Ōyama is an accessible day trip from Yokohama or Toyko

Entrance to Tanzawa Park.

Entrance to Tanzawa Park.



On the commuter train through Kanagawa’s expansive suburbs I wondered if there was indeed an end to the sea of houses and industry. That’s when the fellow next to me tapped my shoulder. I had asked him about directions earlier. Now he pointed out the window behind our seats, where mountains loomed up through the haze. Ōyama (which simply means “big mountain” in Japanese) is part of the Tanzawa-Ōyama Park in the Kanagawa Prefecture. It’s an accessible day trip from Tokyo or Yokohama, and definitely a good destination when the mercury gets up over 30.

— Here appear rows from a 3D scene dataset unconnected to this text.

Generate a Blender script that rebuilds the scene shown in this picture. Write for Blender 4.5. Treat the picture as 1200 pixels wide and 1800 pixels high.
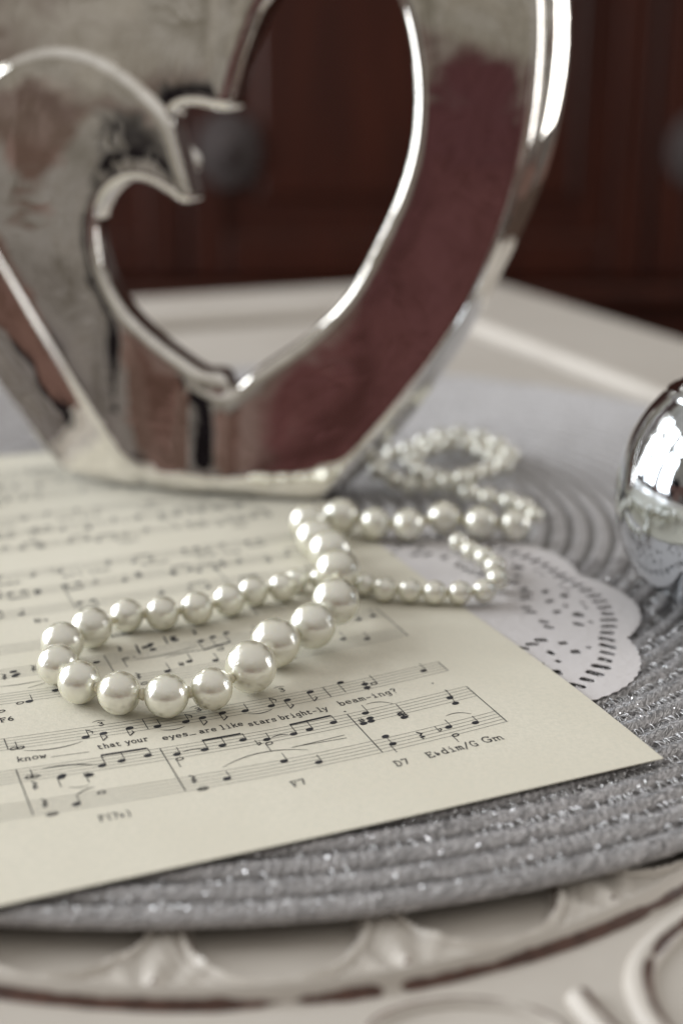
import bpy, math, random
import numpy as np
from mathutils import Vector
from mathutils.geometry import delaunay_2d_cdt

random.seed(7); rng = np.random.default_rng(7)
scene = bpy.context.scene
for o in list(bpy.data.objects): bpy.data.objects.remove(o)
R_ = math.radians

# ------------------------------------------------------------------ camera
H, PITCH, FPX = 0.15, 18.4, 2400.0           # eye height above the placemat (m), tilt down, focal length in photo pixels
cam_d = bpy.data.cameras.new('camera'); cam = bpy.data.objects.new('camera', cam_d)
scene.collection.objects.link(cam); scene.camera = cam
cam.location = (0, 0, H); cam.rotation_euler = (R_(90 - PITCH), 0, 0)
cam_d.sensor_fit = 'VERTICAL'; cam_d.sensor_height = 36; cam_d.lens = 48
cam_d.clip_start = 0.01; cam_d.clip_end = 50
cam_d.dof.use_dof = True; cam_d.dof.focus_distance = 0.324; cam_d.dof.aperture_fstop = 6.0

# ------------------------------------------------------------------ world: dim interior seen only in reflections
w = bpy.data.worlds.new('World'); scene.world = w; w.use_nodes = True
nt = w.node_tree; nt.nodes.clear()
def N(tree, t, **kw):
    n = tree.nodes.new(t)
    for k, v in kw.items(): setattr(n, k, v)
    return n
def math_node(tree, op, a, b=None, clamp=False):
    n = N(tree, 'ShaderNodeMath', operation=op); n.use_clamp = clamp
    for i, v in enumerate((a, b)):
        if v is None: continue
        if isinstance(v, (int, float)): n.inputs[i].default_value = v
        else: tree.links.new(v, n.inputs[i])
    return n.outputs[0]
def ramp(tree, fac, stops, interp='LINEAR'):
    n = N(tree, 'ShaderNodeValToRGB'); n.color_ramp.interpolation = interp
    els = n.color_ramp.elements
    while len(els) > 1: els.remove(els[-1])
    els[0].position = stops[0][0]; els[0].color = (*stops[0][1], 1)
    for p, c in stops[1:]:
        e = els.new(p); e.color = (*c, 1)
    tree.links.new(fac, n.inputs[0]); return n.outputs[0]
def mixc(tree, fac, a, b, mode='MIX'):
    n = N(tree, 'ShaderNodeMix', data_type='RGBA', blend_type=mode)
    for sock, v in ((n.inputs[0], fac), (n.inputs[6], a), (n.inputs[7], b)):
        if isinstance(v, (int, float)): sock.default_value = v
        elif isinstance(v, tuple): sock.default_value = (*v, 1)
        else: tree.links.new(v, sock)
    return n.outputs[2]
tc = N(nt, 'ShaderNodeTexCoord'); sep = N(nt, 'ShaderNodeSeparateXYZ')
nz = N(nt, 'ShaderNodeTexNoise'); nz.inputs['Scale'].default_value = 3.4; nz.inputs['Detail'].default_value = 8; nz.inputs['Roughness'].default_value = .62
nt.links.new(tc.outputs['Generated'], nz.inputs['Vector']); nt.links.new(tc.outputs['Generated'], sep.inputs[0])
wob = math_node(nt, 'MULTIPLY', math_node(nt, 'SUBTRACT', nz.outputs['Fac'], 0.5), 0.15)
el = math_node(nt, 'ADD', math_node(nt, 'MULTIPLY', math_node(nt, 'ADD', sep.outputs['Z'], wob), 0.5), 0.5, True)
# elevation: floor, furniture line, wall, ceiling; behind the camera the low part is a maroon zone added for reflections
back = ramp(nt, el, [(0.0, (.05, .03, .025)), (.44, (.06, .032, .03)), (.47, (.185, .078, .076)), (.56, (.195, .082, .080)), (.64, (.135, .055, .058)),
                     (.655, (.46, .42, .355)), (.74, (.62, .57, .49)), (.85, (1.18, 1.14, 1.09)), (1.0, (1.26, 1.22, 1.17))])
front = ramp(nt, el, [(0.0, (.05, .03, .025)), (.5, (.05, .02, .014)), (.72, (.05, .02, .014)), (.78, (.45, .41, .36)),
                      (.88, (1.18, 1.14, 1.09)), (1.0, (1.26, 1.22, 1.17))])
left_ = ramp(nt, el, [(0.0, (.06, .045, .04)), (.46, (.12, .08, .07)), (.50, (.34, .30, .28)), (.60, (.50, .46, .41)), (.74, (.62, .57, .49)), (.88, (1.18, 1.14, 1.09)), (1.0, (1.26, 1.22, 1.17))])
right_ = ramp(nt, el, [(0.0, (.06, .045, .04)), (.46, (.25, .22, .20)), (.52, (.55, .51, .47)), (.70, (.62, .58, .53)), (.88, (1.18, 1.14, 1.09)), (1.0, (1.26, 1.22, 1.17))])
side = mixc(nt, math_node(nt, 'GREATER_THAN', sep.outputs['X'], 0.0), left_, right_)
fy = math_node(nt, 'ADD', math_node(nt, 'MULTIPLY', sep.outputs['Y'], 2.2), 0.5, True)
fx = math_node(nt, 'MULTIPLY', math_node(nt, 'SUBTRACT', math_node(nt, 'ADD', math_node(nt, 'ABSOLUTE', sep.outputs['X']), wob), 0.27), 8.0, True)
col = mixc(nt, fx, mixc(nt, fy, back, front), side)
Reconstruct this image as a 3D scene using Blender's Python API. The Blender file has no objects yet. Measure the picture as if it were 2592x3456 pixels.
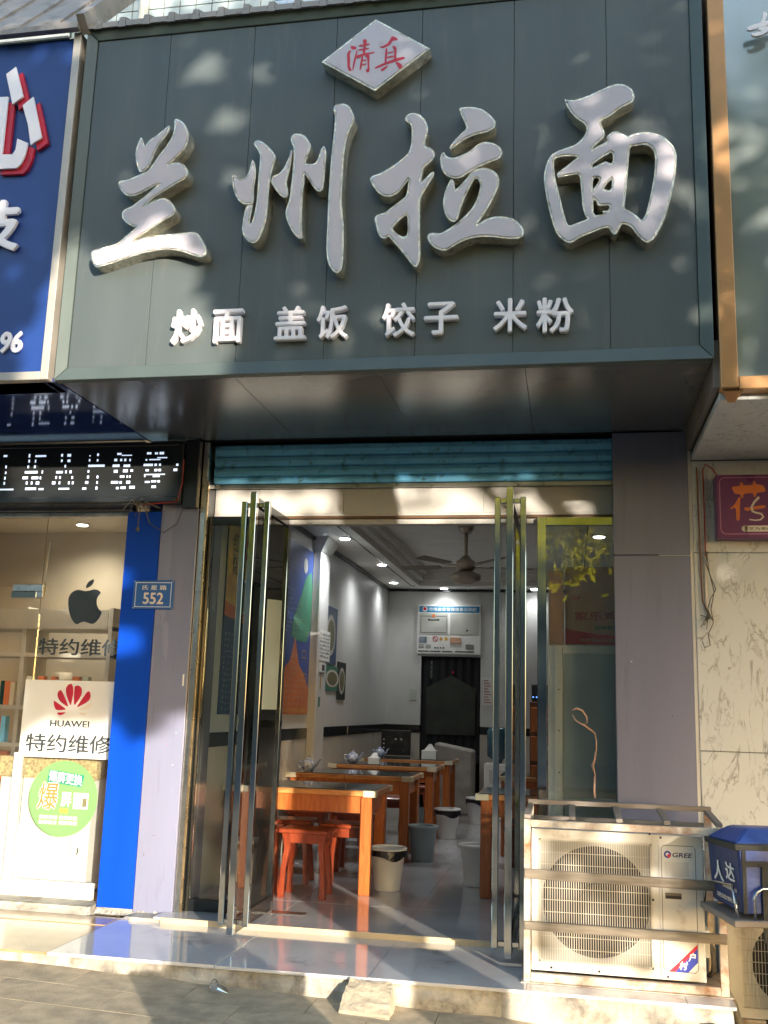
import bpy, bmesh, math, random
import numpy as np
from mathutils import Matrix, Vector
random.seed(7); rng = np.random.default_rng(11)
rad = math.radians
SC = bpy.context.scene
C = SC.collection
# ---------------------------------------------------------------- camera
cd = bpy.data.cameras.new('camera'); cam = bpy.data.objects.new('camera', cd); C.objects.link(cam)
cd.sensor_fit = 'VERTICAL'; cd.sensor_height = 24.0; cd.lens = 24.0 * 3366.4 / 3456.0
cd.clip_start = 0.05; cd.clip_end = 2000
_R = Vector((0.98300683, 0.18116366, 0.02961915)); _U = Vector((0.0065048, -0.19562686, 0.98065683)); _F = Vector((-0.18345368, 0.9637997, 0.19348097))
cam.matrix_world = Matrix(((_R.x, _U.x, -_F.x, 0.0), (_R.y, _U.y, -_F.y, -5.98884), (_R.z, _U.z, -_F.z, 1.2), (0, 0, 0, 1)))
SC.camera = cam
# ---------------------------------------------------------------- sky and sun (low, from the right in front of the shop)
SUN_EL = rad(7.6); SUN_AZ = rad(31.8)
TO_SUN = Vector((math.sin(SUN_AZ) * math.cos(SUN_EL), -math.cos(SUN_AZ) * math.cos(SUN_EL), math.sin(SUN_EL)))
W = bpy.data.worlds.new('World'); SC.world = W; W.use_nodes = True
wn = W.node_tree.nodes; wl = W.node_tree.links
sky = wn.new('ShaderNodeTexSky'); sky.sky_type = 'NISHITA'; sky.sun_disc = False
sky.sun_elevation = SUN_EL; sky.sun_rotation = math.atan2(TO_SUN.x, TO_SUN.y); sky.air_density = 1.0; sky.dust_density = 1.6; sky.ozone_density = 1.6
bg = wn['Background']; bg.inputs['Strength'].default_value = 0.15; wl.new(sky.outputs[0], bg.inputs[0])
sl = bpy.data.lights.new('sun', 'SUN'); sl.energy = 1.8; sl.angle = rad(0.53); sl.color = (1.0, 0.89, 0.75)
sun = bpy.data.objects.new('sun', sl); C.objects.link(sun)
sun.rotation_euler = (-TO_SUN).to_track_quat('-Z', 'Y').to_euler()
vs = SC.view_settings; vs.view_transform = 'Standard'; vs.look = 'None'; vs.gamma = 1.0; vs.use_curve_mapping = False
vs.exposure = 2.5
SC.render.engine = 'CYCLES'; SC.cycles.use_denoising = True
SC.cycles.max_bounces = 10; SC.cycles.transparent_max_bounces = 16; SC.cycles.glossy_bounces = 5
SC.cycles.sample_clamp_indirect = 6.0; SC.cycles.caustics_reflective = False; SC.cycles.caustics_refractive = False
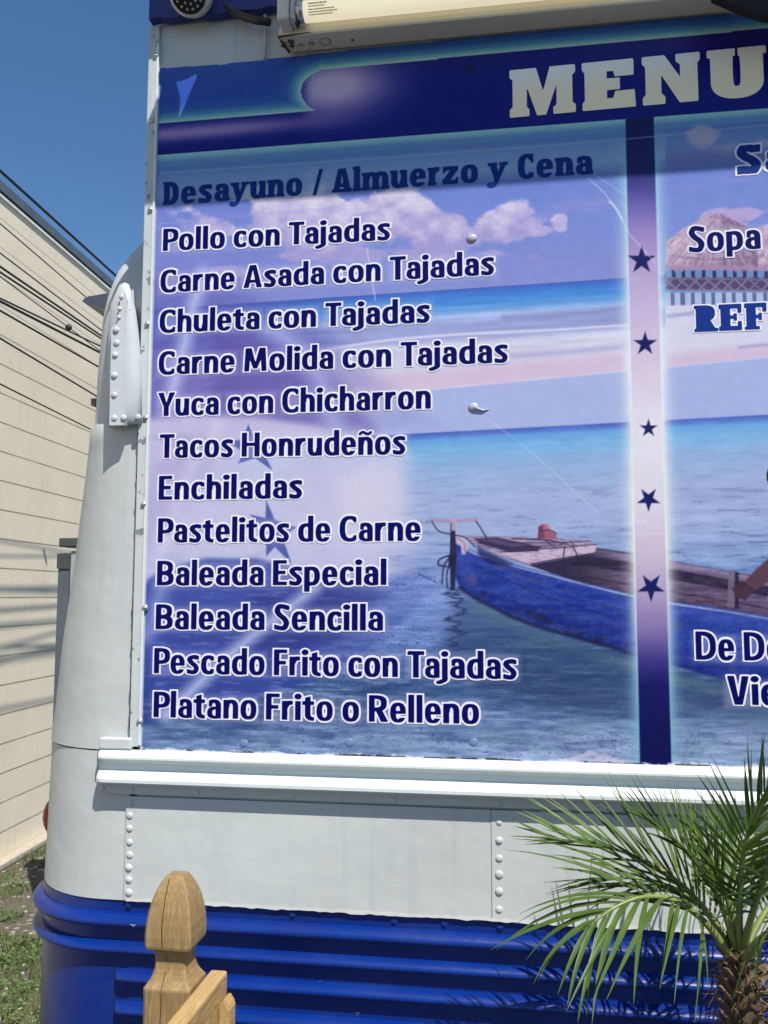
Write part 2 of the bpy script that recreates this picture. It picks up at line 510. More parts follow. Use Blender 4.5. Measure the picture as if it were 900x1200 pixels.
MENU = {
    'M': (1.30, [g_poly([(0,1),(0,.84),(.06,.78),(.06,.22),(0,.16),(0,0),(.39,0),(.39,.14),(.34,.20),(.345,.62),(.54,0),(.72,0),(.93,.62),(.925,.20),(.86,.14),(.86,0),(1.30,0),(1.30,.16),(1.24,.22),(1.24,.78),(1.30,.84),(1.30,1),(.80,1),(.665,.50),(.53,1)])]),
    'E': (1.03, [g_poly([(0,1),(0,.85),(.05,.78),(.05,.22),(0,.15),(0,0),(1.03,0),(1.01,.36),(.64,.36),(.60,.22),(.48,.22),(.48,.39),(.73,.39),(.73,.63),(.48,.63),(.48,.78),(.60,.78),(.64,.66),(1.0,.66),(1.0,1)])]),
    'N': (1.10, [g_poly([(0,1),(0,.85),(.06,.78),(.06,.22),(0,.15),(0,0),(.43,0),(.43,.15),(.36,.22),(.36,.60),(.70,0),(1.05,0),(1.05,.78),(1.10,.85),(1.10,1),(.64,1),(.64,.85),(.72,.78),(.72,.52),(.43,1)])]),
    'U': (1.10, [D(U(g_box(0,.84,.525,1), g_box(.575,.84,1.10,1), g_box(.06,.30,.48,.9), g_box(.61,.30,1.04,.9), I(g_sup(.55,.34,.49,.36,2.3), below(.345)), g_box(.3,.22,.8,.345)), g_sup(.545,.54,.07,.31,4))]),
}

_ST = 0.02
def contour_faces(F, x0, x1, y0, y1, level=0.0):
    nx = int(round((x1-x0)/_ST)); ny = int(round((y1-y0)/_ST))
    xs = x0 + _ST*np.arange(nx+1); ys = y0 + _ST*np.arange(ny+1)
    X, Y = np.meshgrid(xs, ys)
    V = F(X, Y) - level
    V = np.where(np.abs(V) < 1e-6, 1e-6, V)
    ins = V < 0
    cnt = ins[:-1, :-1].astype(int) + ins[:-1, 1:] + ins[1:, 1:] + ins[1:, :-1]
    vid = {}; verts = []; faces = []
    def vert(k, x, y):
        i = vid.get(k)
        if i is None: i = vid[k] = len(verts); verts.append((x, y))
        return i
    for j in range(ny):
        i = 0
        row = cnt[j]
        while i < nx:
            c = row[i]
            if c == 4:
                k = i
                while k < nx and row[k] == 4: k += 1
                faces.append((vert((i,j),xs[i],ys[j]), vert((k,j),xs[k],ys[j]), vert((k,j+1),xs[k],ys[j+1]), vert((i,j+1),xs[i],ys[j+1])))
                i = k; continue
            if c > 0:
                cs = ((i,j),(i+1,j),(i+1,j+1),(i,j+1)); f = []
                for a, b in zip(cs, cs[1:]+cs[:1]):
                    va, vb = V[a[1],a[0]], V[b[1],b[0]]
                    if va < 0: f.append(vert(a, xs[a[0]], ys[a[1]]))
                    if (va < 0) != (vb < 0):
                        p, q = (a, b) if a <= b else (b, a)
                        vp, vq = V[p[1],p[0]], V[q[1],q[0]]
                        t = vp/(vp-vq)
                        f.append(vert((p, q), xs[p[0]]+(xs[q[0]]-xs[p[0]])*t, ys[p[1]]+(ys[q[1]]-ys[p[1]])*t))
                if len(f) >= 3: faces.append(tuple(f))
            i += 1
    return verts, faces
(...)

I had been suffering from a bad head cold, and a much worse bout of cabin fever from a week spent loafing around the house. With only an old electric fan and iced barley tea to keep me cool, a good mountain was exactly what I needed. I got off the train at Isehara on the Odakyu Odawara Line and hopped a bus to the cable car station. I was a little worried about the solo mission as I didn’t know the Japanese for “cable car.” Turns out it’s in Katakana: ケブル


The city quickly became rural as the bus neared the mountains, the land dotted with small farms and old houses, almost all with new-looking solar water heaters on their roofs. The narrow road twisted and turned up the base of the mountain, through a little village engulfed by lush bamboo forest. Quite beautiful. The bus let me off about a 5-10-minute walk from the cable car station. Those ten minutes were spent walking up hundreds of steps through a little tourist market area. The region is well known for hand-made spin tops. The motif shows up all over the town on tiles and fences. If your life is lacking in the spin-top department, Ōyama is the place for you. 


Saving your knees is worth 800 yen, right?

Saving your knees is worth 850 yen, right?

The mountain stands over 1200 metres tall. But for the faint-of-knee, or time-crunched hiker, a cable car brings you to your choice of two shrines: the Ōyama-dera around the middle of the mountain, or the higher Ōyama-Afuri. 


My goal was to reach the top, so I made my way through the small crowd of shrine-goers and hit the trail. After the scenic bus ride, Ōyama itself, beneath the canopy of trees, is not particularly inspiring. Terrible erosion has left the trail looking more like a river bottom, with large rocks. Roots exposed, many trees are on the verge of tipping over. The vistas were obscured by haze. But it was worth it? Yes. An hour from Toyko, I met only a half dozen people on the trail. The air was cool and fresh. Amazing.

The Oyama-Afuri Shrine. Farmer pray here for rain.

The Oyama-Afuri Shrine. Farmer pray here for rain.

Nearing the summit, thick cloud billowed up. I initially thought something was on fire, but quickly realized it was actually cloud forming as the hot summer air was forced up over the peak. It didn’t matter I couldn’t see the land below. The cold fog was refreshing and such a relief from the city. I didn’t want to leave the summit. 


Info on the mountain says the hike from the upper cable car station to the summit takes 90 minutes up and 60 down. With a head cold it took me 50 up and 30 down — a much shorter hike than I had hoped for. The mountain is steep, but so to is the cable car ticket. 850 yen for a round trip. I’d recommend taking the car only to the first shrine, or in one direction. 


Oyama wasn’t mentioned in either of my guide books and, on a weekday it was not crowded. Many shops weren’t even open, though the shop keepers who were working were friendly and happy to chat. On my way back to the bus, I had a choice of several restaurants with reasonable prices. I chose one with all its windows folded open, overlooking a really pretty stream. Fortified by the tasty udon and fresh air I was feeling both healthier and ready to take on the big city again.


The view through the rain and haze.

Half-way up: the view through the rain and haze.


Arriving at the summit

Arriving at the summit. This was the most interesting section of trail.At the summit a cat keeps watch over a closed-up noodle stand.